By Milton C. Toby

We all wonder from time to time what the CIA, the NSA, and the other alphabet-soup intelligence agencies are really up to.  Author Keith Raffel knows, but he’s not telling.  Not exactly, anyway.  But he admits that his time in Washington as Counsel to the Senate Select Committee on Intelligence greatly influenced his latest thriller, Drop By Drop.  Some of the novel’s characters are amalgams of Washington powerbrokers Raffel got to know, and the author’s Top Secret clearance gave him an insight few of us share.

“I worked for a Wall Street firm during the summer when I was in law school,” Raffel said, “and I didn’t like it.  I was an idealistic kind of guy, so I decided to go to Washington D.C. and make the world a better place.  I got a job with the Senate Intelligence Committee, the third lawyer in line.  Within nine months, the top two lawyers quit, so there I was.”  The job involved oversight of the agencies and their budgets, along with work on legislation to regulate the country’s intelligence activities.  It was heady work for a new lawyer just out of school.

Four years later, though, disillusioned with Washington and some of the people in government who were “going along with things they knew were wrong,” Raffel returned to California and mounted an unsuccessful run for Congress.  “It was like jumping out of an airplane without a parachute,” Raffel recalled of his campaign.  “It was a great ride, but what you remember is the ending.”

He supported himself as a professional gambler for a while, betting mainly on horse racing, before landing a job in Silicon Valley.

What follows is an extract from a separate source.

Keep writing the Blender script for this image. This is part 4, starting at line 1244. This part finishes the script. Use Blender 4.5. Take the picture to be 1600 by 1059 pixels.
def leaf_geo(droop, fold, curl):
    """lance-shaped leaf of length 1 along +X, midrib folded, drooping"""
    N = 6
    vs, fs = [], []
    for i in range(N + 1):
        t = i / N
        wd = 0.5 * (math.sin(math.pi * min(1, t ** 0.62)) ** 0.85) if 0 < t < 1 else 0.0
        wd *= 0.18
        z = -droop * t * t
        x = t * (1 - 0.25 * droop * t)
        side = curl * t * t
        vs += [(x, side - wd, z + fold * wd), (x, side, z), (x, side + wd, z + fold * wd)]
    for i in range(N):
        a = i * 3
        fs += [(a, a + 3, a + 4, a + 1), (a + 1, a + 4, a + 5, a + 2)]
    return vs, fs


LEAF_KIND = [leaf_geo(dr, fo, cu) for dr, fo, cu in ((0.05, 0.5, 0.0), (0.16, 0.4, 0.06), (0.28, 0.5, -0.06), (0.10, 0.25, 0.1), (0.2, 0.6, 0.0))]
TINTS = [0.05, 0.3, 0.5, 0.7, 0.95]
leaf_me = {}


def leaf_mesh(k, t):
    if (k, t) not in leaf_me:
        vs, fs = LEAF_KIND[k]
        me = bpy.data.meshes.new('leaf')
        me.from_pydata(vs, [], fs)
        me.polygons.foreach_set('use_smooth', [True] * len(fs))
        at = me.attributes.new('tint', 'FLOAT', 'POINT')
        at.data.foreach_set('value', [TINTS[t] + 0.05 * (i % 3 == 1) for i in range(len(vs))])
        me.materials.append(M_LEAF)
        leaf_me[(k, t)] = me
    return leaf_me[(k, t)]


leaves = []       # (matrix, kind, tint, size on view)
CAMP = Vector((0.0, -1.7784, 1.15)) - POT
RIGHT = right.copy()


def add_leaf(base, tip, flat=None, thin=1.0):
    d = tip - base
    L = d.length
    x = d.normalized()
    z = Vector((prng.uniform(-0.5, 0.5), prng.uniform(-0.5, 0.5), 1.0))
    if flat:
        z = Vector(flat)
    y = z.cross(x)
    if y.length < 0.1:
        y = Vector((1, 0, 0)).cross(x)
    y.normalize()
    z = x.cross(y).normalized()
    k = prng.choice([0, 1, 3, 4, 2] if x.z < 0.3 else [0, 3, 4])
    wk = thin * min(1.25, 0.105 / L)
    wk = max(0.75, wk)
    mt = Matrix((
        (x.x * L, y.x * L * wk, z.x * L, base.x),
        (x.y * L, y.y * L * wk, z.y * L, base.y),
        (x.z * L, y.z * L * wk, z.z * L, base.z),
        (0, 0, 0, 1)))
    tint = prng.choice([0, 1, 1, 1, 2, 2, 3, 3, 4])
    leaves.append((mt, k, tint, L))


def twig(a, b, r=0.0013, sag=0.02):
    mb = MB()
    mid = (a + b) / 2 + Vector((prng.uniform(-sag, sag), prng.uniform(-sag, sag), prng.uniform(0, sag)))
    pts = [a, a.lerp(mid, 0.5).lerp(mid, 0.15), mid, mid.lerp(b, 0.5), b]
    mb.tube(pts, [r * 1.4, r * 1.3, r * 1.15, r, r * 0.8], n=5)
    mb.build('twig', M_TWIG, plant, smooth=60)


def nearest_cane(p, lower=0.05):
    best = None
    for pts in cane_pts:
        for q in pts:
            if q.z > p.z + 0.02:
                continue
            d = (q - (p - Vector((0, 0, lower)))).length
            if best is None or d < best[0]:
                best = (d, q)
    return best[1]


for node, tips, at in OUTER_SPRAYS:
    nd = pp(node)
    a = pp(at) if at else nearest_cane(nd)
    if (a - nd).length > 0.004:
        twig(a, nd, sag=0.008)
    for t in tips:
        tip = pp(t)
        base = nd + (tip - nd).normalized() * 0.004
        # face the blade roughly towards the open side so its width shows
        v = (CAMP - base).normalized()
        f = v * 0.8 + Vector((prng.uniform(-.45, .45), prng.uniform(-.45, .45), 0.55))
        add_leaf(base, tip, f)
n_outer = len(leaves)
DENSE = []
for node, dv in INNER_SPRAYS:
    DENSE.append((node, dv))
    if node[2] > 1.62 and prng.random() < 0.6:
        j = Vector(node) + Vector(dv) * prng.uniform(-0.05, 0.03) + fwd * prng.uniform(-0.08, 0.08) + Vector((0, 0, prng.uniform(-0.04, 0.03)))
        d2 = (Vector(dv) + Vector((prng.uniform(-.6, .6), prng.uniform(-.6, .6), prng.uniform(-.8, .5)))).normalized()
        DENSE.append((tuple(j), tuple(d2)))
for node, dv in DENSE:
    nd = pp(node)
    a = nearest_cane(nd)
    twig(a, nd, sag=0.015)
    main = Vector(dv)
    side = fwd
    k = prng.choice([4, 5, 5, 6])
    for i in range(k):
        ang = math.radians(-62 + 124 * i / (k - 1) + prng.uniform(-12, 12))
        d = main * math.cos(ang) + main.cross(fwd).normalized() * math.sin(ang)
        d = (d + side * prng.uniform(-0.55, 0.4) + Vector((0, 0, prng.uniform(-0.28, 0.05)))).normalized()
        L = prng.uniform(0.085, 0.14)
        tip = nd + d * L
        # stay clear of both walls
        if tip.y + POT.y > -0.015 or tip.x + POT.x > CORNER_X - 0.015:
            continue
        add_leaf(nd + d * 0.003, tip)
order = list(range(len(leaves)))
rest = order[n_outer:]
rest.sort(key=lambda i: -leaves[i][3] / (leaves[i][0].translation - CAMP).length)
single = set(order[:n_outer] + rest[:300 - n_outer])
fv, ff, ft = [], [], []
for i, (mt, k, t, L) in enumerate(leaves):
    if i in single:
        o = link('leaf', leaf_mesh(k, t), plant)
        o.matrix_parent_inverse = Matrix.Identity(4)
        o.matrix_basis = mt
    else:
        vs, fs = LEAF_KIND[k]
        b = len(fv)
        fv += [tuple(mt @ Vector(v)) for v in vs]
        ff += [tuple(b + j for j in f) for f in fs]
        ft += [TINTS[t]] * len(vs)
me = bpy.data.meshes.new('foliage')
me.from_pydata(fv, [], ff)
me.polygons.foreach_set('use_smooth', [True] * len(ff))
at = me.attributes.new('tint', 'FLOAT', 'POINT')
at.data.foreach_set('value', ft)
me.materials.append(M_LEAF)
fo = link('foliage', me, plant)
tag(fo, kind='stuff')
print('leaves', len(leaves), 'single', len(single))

“I loved the work,” he recalled, “but I was getting bored.  I was leafing through a college catalog one day and I came across an offering in mystery writing.  I took the course and liked it.  I was still bored with my day job, so I quit and did what everyone in Silicon Valley was doing in those days—I started my own company.”  Raffle also started writing.  His first two novels, dot.dead and Smasher, were set in Silicon Valley (underused, but nevertheless a “great site for mysteries and thrillers,” Raffel explained) and both books drew a string of rave reviews.

Drop By Drop, a political thriller, is set in Washington.  The protagonist, California college professor Sam Rockman, winds up working for the Senate Intelligence Committee after his wife is killed in a terrorist bombing.

“What Sam wants out of his stint in D.C. is revenge for the death of his wife,” Raffel explained on his web site.  “What he gets is danger and betrayal. Secret documents are showing up on his doorstep. Russians are trying to poison him. A renegade CIA asset is strewing nuclear materials up and down Interstate 95. Sam finds allies among a savvy Kentucky senator, a billionaire investment banker, his wife’s old rabbi, and the president’s national security advisor. Too often, he finds himself thrown together with his counterpart on the other side of the aisle, the whip-smart, six-footer Cecilia Plant. Mourning still for his wife, Sam steels himself against Cecilia’s appeal and remains suspicious of her motives.”

Raffel compared writing Drop by Drop to an exercise in intellectual time travel.

“I knew I wanted to draw on my years in Washington for the book,” Raffel said, “but I was afraid that I couldn’t recreate the atmosphere.  I like to go to a local café to write. I’m like Norm in Cheers—they know me there.  The first time I slipped on my Bose noise cancelling headphones and started writing, I found myself back in Washington.”

Drop By Drop is being released as an ebook original, which might sound like a risky move for an author who already has a successful track record taking a traditional approach with his previous novels.  But the ebook strategy seems like a natural fit for a Silicon Valley author and entrepreneur, and Raffel is excited about the prospects.

“It’s a controlled experiment,” the author said.  “Drop By Drop is coming out as an ebook at the same time that my agent has another book out to more traditional publishers.  We’re still waiting to hear about that novel, an historical thriller.  But it will be interesting to compare results for the two.  There are a lot of terrific things about ebooks, especially the instant gratification and the availability of immediate sales statistics.

Raffel has some advice for writers:

“There’s an old saying, ‘don’t get it right, get it written.’  This doesn’t mean you can ignore the details.  It just means that you have to satisfy yourself first.  I’ll send the first 30 pages to my agent and ask, ‘Is this a book?’  If the answer is ‘yes,’ I start writing and no one sees the book until I’m finished with the first draft.  You need forward progress.

“Then there’s the on-going controversy about outlining.  If outlining works for you, then that’s the right answer.  I don’t use an outline.  When I write, I want to move to a different world and I want to be surprised by what happens there.”